All told we once again saw 20-plus deer, but what made a big difference was the fact that we jumped six bucks. We hunted in J2, L and I1. The buck count was two in L, two in I1 and three in J2. We have never seen as much buck and deer sign as we did this year. It was beyond incredible. The other aspect that stood out was the lack of hunting pressure in the three areas we were hunting. I can’t wait to find out what the total license sales were for 2017. That is, is there a decrease in license sales overall or have hunter moved on to other areas?

I could not hunt on the last day of the season but could hunt on the last Saturday. I had an uncanny feeling that day would be totally productive. Our first several patches were unproductive. The final patch of the day offered some interesting choices. I parked on a tote road rather than driving down the length of the field. I had walked halfway to the end of the field when I spotted a wide-bodied deer staring at me. Based on its size I was convinced it was a buck. Given light conditions and the angle of the deer, I could not see any antlers.

New Hampshire does not have a buck only law. What it has is an antlered deer requirement that states a legal deer must have one antler of at least three inches or longer. The deer’s ear provides a quick guide. If the antler is longer than the deer’s ear, it is probably legal. If it is shorter than the deer’s ear, it is probably not legal. Sufficed to say I couldn’t shoot because I couldn’t see an antler.

On the final day of the season, Scott and Brent were able to hunt in a favorite area. Brent pushed two does into Scott. Scott was watching the does for what seemed like an eternity until they moved on. And then Scott jumped a monster buck with no shot to be had.

All season long we had been at the right place at the right time only needing a second or two to get a shot.

Robb’s biggest day took place in WMU L. The town we were hunting in had all the right elements for a successful hunt but we had never really connected with many deer. We changed our plans and instead of hunting high we hunted low. Robb had put me on a perfect stand that looked like a punch bowl. He then circled around and hit incredible deer and buck sign. He proceeded to jump two bucks and eventually three does. He had no shots to be had but at least we learned how and where to hunt in this area for another year.

I checked in with Brad Marshall and he checked in 101 deer this season. That is up from 70 in 2016. The biggest buck weighed in at 227 pounds and the biggest doe hit the scales at 132 pounds.

So, what’s a hunter do now that deer season is over? Scout for the 2018 season.

All of the travel ways including scrapes and rubs are clearly marked. We are still in the secondary rut so the scrapes will be tended. If you are a tree stander you will get an idea where to reposition your tree stand for next year.

If you are a ground stander you will gain the knowledge as to where to position yourself for next year, too. Deer will use the same travel way until someone alters the habitat by cutting timber or building a house or building. It takes about three years to recover from timber harvesting.
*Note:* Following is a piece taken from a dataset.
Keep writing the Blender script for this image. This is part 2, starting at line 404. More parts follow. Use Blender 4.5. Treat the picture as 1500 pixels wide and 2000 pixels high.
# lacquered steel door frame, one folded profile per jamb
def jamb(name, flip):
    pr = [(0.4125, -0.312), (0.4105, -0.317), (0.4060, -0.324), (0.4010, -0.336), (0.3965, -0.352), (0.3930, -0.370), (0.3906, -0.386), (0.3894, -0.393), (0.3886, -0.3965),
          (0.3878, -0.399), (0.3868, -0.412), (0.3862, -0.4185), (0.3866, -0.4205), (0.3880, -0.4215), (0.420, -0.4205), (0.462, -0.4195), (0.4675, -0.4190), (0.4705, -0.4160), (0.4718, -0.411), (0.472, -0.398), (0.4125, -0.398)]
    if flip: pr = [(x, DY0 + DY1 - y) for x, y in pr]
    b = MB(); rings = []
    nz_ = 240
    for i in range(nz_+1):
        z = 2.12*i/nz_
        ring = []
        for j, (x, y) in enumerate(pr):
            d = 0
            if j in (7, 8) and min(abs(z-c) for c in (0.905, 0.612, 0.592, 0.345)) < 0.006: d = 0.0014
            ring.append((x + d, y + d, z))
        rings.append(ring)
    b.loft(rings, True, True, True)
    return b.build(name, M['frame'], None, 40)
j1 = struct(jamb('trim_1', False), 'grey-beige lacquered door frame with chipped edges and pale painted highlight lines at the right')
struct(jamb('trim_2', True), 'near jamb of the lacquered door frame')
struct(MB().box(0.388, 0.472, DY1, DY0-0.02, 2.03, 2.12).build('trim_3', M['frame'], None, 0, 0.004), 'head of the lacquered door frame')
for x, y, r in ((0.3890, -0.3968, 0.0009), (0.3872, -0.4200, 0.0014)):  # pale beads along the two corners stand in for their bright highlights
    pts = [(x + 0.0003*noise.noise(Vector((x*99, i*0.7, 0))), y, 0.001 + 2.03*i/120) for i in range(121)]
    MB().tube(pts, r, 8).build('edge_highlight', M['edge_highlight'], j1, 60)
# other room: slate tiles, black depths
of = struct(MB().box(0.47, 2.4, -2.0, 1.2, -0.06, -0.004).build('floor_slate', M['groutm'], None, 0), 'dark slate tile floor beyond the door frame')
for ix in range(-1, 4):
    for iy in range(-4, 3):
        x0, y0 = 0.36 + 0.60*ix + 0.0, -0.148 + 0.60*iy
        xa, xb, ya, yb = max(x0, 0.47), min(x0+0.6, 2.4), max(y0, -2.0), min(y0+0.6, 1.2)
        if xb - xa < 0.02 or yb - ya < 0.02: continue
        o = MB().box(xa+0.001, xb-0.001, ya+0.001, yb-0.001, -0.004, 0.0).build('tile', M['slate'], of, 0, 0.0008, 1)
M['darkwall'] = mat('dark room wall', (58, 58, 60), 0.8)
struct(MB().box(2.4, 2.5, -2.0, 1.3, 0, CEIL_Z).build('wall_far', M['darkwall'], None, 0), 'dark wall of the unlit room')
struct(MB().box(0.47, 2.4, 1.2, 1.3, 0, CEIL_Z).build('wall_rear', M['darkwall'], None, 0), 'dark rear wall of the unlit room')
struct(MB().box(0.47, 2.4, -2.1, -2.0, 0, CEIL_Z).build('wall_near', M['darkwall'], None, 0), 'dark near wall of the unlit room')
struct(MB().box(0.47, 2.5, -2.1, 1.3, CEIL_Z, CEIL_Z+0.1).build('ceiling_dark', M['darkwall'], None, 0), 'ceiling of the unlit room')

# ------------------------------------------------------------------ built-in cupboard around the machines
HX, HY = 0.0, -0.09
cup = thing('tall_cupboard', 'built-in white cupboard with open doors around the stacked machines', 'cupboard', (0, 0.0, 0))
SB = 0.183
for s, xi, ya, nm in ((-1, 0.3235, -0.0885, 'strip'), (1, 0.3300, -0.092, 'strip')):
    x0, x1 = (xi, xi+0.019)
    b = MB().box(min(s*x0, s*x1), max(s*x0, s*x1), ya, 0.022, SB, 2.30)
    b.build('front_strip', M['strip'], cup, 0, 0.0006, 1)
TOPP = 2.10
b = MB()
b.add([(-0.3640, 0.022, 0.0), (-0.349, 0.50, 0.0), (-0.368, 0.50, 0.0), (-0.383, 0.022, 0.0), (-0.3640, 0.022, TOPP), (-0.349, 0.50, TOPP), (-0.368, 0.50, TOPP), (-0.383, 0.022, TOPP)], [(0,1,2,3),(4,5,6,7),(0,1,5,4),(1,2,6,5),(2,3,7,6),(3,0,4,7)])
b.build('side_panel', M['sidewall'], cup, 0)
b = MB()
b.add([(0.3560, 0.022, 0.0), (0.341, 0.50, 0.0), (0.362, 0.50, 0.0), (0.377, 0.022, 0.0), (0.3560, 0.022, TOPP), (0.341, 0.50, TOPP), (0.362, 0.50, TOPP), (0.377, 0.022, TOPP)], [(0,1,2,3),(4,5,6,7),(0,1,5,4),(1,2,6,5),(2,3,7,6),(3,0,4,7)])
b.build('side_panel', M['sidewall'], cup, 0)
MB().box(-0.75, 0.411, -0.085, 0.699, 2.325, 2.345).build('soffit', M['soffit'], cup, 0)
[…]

Small game hunters have until Dec. 31 for cottontail rabbit, gray squirrel, pheasant, and partridge. The snowshoe hare season runs until March 31, 2018. Just add a beagle and you are in for an exciting day. The one observation we all experienced this year was the numbers of chunky gray squirrels normally in pairs. I think all season long we sadly flushed only one partridge. This is because we hunt in mature forests. A little selective cutting would improve the habitat for partridge.

For the waterfowl hunter the coastal zone runs through Jan. 8, 2018 for ducks, and Jan, 18, 2018 for Canada and snow geese. The duck season for the inland and Connecticut River zone is closed for ducks and runs through Dec. 27 for Canada and snow geese.